While WoW may have much fewer buttons, the gameplay is deep (at least on my Ret Paladin, I know I know). I have a lot of optimizations to make:
1) Don't cap Holy Power
2) Spend procs so you don't waste them being overwritten by new procs
3) Have to spend Holy Power ever 4s to maintain 15% damage buff
4) Don't let CS sit on 2 charges
5) Use abilities in an appropriate priority so you don't get stuck with nothing to do/deal less damage (not sure how many classes have this issue, but it's a Ret one since it's a priority based cooldown class with no filler attack)
6) Priority changes during DPS cooldown with addition of an extra attack
That's just the baseline stuff. This changes depending on which talents you select, which azerite traits, trinkets, and Necklace powers you use. For instance, due to my traits, during my DPS cooldown, I have to prioritize spending Holy Power over a more fluid rotation because I have an extra generator and button forcing more clashes. Not only that, but the increased crit chance I get from it, props up my other azerite trait that deals DoT on a specific ability crit, but that ability can proc back to back, but I have to delay it so if it crits it doesn't overwrite my Dot (all while trying to not overcap resources/let abilities sit idle).
Each of these elements on their own are pretty shallow. Don't cap resources, spend procs, don't let abilities sit idle, etc. That's FF14 gameplay in a nutshell too.

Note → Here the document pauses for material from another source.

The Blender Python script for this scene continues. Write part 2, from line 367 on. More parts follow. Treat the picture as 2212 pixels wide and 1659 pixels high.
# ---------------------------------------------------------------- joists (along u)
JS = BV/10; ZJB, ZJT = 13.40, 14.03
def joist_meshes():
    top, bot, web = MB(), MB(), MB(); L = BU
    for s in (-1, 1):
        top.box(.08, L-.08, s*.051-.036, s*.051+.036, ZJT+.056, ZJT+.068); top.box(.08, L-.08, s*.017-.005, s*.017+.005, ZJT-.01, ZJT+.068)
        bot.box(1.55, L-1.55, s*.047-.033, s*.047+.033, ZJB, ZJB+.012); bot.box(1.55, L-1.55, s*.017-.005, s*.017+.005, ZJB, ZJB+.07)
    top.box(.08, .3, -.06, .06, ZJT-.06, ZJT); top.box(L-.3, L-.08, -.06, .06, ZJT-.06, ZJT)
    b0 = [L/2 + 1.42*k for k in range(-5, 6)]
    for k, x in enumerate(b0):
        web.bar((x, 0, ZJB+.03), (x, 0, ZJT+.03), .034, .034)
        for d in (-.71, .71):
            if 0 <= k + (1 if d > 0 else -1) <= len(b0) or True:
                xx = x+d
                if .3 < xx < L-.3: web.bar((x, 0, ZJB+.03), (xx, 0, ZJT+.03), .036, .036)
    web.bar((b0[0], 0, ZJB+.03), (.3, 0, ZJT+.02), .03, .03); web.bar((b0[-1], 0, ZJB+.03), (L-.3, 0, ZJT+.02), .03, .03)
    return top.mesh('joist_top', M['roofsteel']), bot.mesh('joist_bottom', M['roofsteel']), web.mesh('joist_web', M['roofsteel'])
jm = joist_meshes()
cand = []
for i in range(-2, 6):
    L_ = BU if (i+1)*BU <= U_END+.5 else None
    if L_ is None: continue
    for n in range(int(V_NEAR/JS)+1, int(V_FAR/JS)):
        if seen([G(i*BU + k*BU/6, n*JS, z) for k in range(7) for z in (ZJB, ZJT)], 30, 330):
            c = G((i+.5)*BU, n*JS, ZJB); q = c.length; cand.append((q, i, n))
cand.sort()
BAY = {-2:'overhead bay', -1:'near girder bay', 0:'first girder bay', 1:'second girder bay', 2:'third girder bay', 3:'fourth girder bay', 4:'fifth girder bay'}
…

But where it does shine is how they overlap and layer over each other. Each decision points interacts with the others, whereas in FF14 they do not. They're consistently binary (some exclusions, like BRD/BLM come to mind, and an example of why I always say that I feel FF14 does casters MUCH better than WoW does). You will NEVER hit Fast Blade after Riot Blade. You will never hit True Thrust after Disembowl. That's not a choice, that's forced gameplay.